Merveilleuse rencontre ,
avec un plaisantin fortement motorisé.
Loin de moi l'idée de considérer qu'un individu conduisant un bateau à moteur soit intrinsèquement une moins bonne personne que celui qui barre un voilier. Le monde de la voile recèle une quantité de crétins qui respecte parfaitement la proportion en usage dans presque toutes les communautés.
Cependant, il faut bien reconnaitre que le quidam qui se déplace avec une barcasse de huit mètres de long, et deux fois deux cent cinquante chevaux au cul, ce gaillard-là, quand il pose sa papatte sur la manette des gaz, malgré lui, malgré toute son intelligence, malgré sa bonne éducation, et, en dépit de cet immense respect d'autrui dont il fait également grand usage lorsqu'il se trouve au volant de son énorme quatre-quatre, ce Monsieur, disais-je, se sent forcément quelqu'un de consistant, d'important, voire d'intéressant. C'est humain. D'où la tentation d'appuyer un peu….pour confirmer, disons.
Hélas, les lois de la physique, et de l'architecture navale étant ce qu'elles sont, notre brave « marinus légitimus motorisaë », se retrouve, malgré lui, en situation d'enfreindre la loi dès lors qu'il quitte la haute mer, ce qu'il ne fait guère plus de 98% de son temps…..
Explication :
-lorsque vous entrez dans un chenal, ou dans un port, endroit où la vitesse maximale autorisée se situe souvent aux alentours de cinq nœuds, les deux hélices mues par votre surabondance de chevaux, bien que ceux-ci fussent « au ralenti », ne vous permettent généralement pas de « descendre » à ces ridicules quatre ou cinq nœuds ; loin s'en faut même
-d'autre part, sur ce genre d'embarcations, aux étraves souvent assez hautes, dès que le pilote pose son séant sur le siège mis à sa disposition à cet effet, son champ de vision vertical en direction de l'avant se trouve amputé d'une large zone de plusieurs dizaines de mètres de long.
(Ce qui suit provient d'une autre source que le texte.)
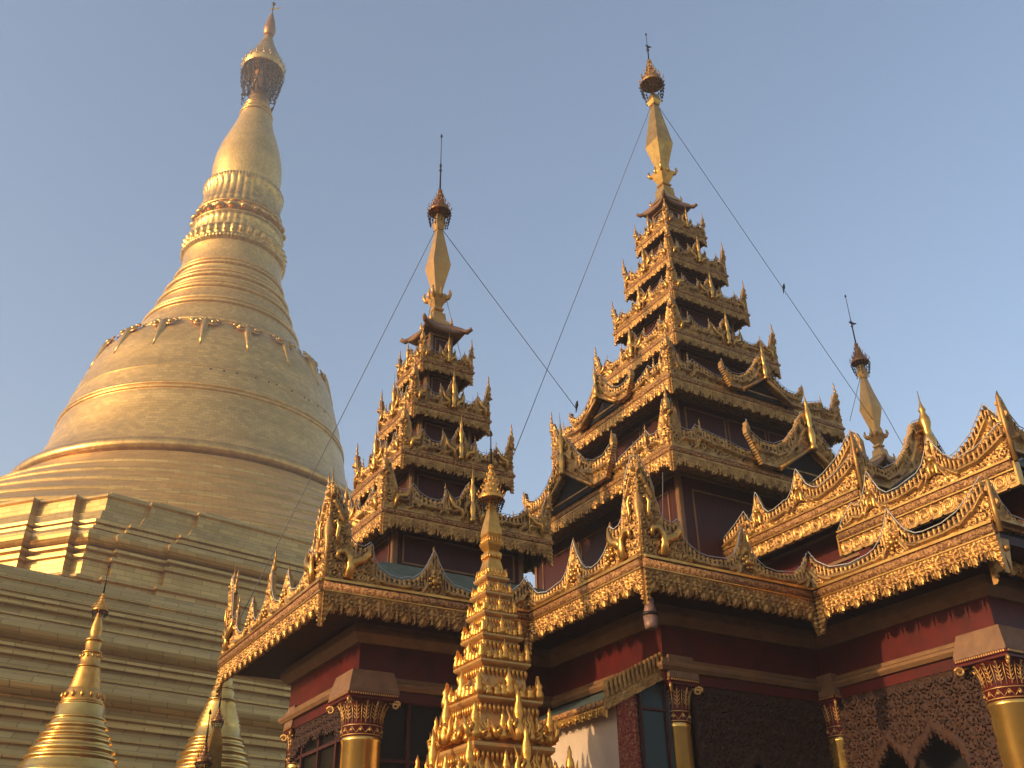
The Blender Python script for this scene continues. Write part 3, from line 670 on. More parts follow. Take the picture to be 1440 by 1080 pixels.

Si, par malchance, notre impatient amoureux des flots bleus a mis un peu de gaz, mais pas assez toutefois pour déjauger, alors, son bâtiment se cabre comme un cheval rétif, augmentant encore ce fameux angle mort, et, la probabilité d'en générer d'autres …..des morts ! En clair : le gars, y voit rien cent mètres devant lui !
Et, voilà précisément ce qui vient juste de nous arriver.
Il se trouve que la Miloude et moi-même, avons pour habitude d'accomplir quotidiennement, quelques «ronds dans l'eau » à bord de notre kayak, en vue de tenter de respecter la bonne vieille directive antique, et pourtant, tellement actuelle : «Mens sana in corpore sano», (un esprit sain dans un corps sain). Disons qu'on élimine l'apéro de la veille….
Ce matin, comme cela arrive fréquemment, de puissants prédateurs à hélices sillonnent le plan d'eau à des vitesses déraisonnables, et ce, avant même d'être sortis de la marina pour les plus conquérants.
Pour ma part, je ne peux m'empêcher de les observer attentivement ; au cas où….On ne sait jamais.
Et, justement, de ce cata bleu d'environ sept mètres, qui se dirige vers nous à vive allure, je ne vois émerger aucune tronche ; pas la moindre touffe de cheveux ; pas de tonsure ; pas même un début de calvitie : que dalle !
«Accélère un peu » dis-je à Malou, «le bourrier bleu là, sur notre gauche, je le sens pas »
De fait, quelques secondes plus tard, l'engin, sous la poussée de ses deux hors-bord noirs, nous rase les miches à quelques décimètres ! Y nous avait pas vu l'gars !
J'invective alors bruyamment le chauffard, qui me jette, en retour, cette magnifique réplique, frappée au coin du bon sen marin : « ben, vous z'êtes au milieu de la route ! »
Je suis tout de même un peu perplexe en constatant comment, dans notre beau pays, où tout est sujet à « permis », « autorisations », « brevets », et « licences », divers et variés, autant que dispendieux, il est aisé de se retrouver capitaine d'un engin flottant équipé de plusieurs centaines de chevaux, tout ça en échange d'une poignée d'euros, donnés à un marchand de permis, qui ne peut, dans le meilleur des cas, que tenter d'inculquer à ses clients, quelques rudiments propres à lui permettre de regagner son ponton , par beau temps, mais certainement pas le moindre petit début de commencement de sens marin. Quand au civisme…..
Il est vrai que le dernier « meurtre nautique » en date, commis dans les environs, est légitimement oublié. Pensez, il remonte à trois semaines, déjà. Un nageur, dûment équipé de sa petite bouée rouge et blanche destinée à le signaler, s'est fait broyer par une embarcation fortement motorisée dans le lagon de Saint-François….Mais, c'est tellement loin tout ça.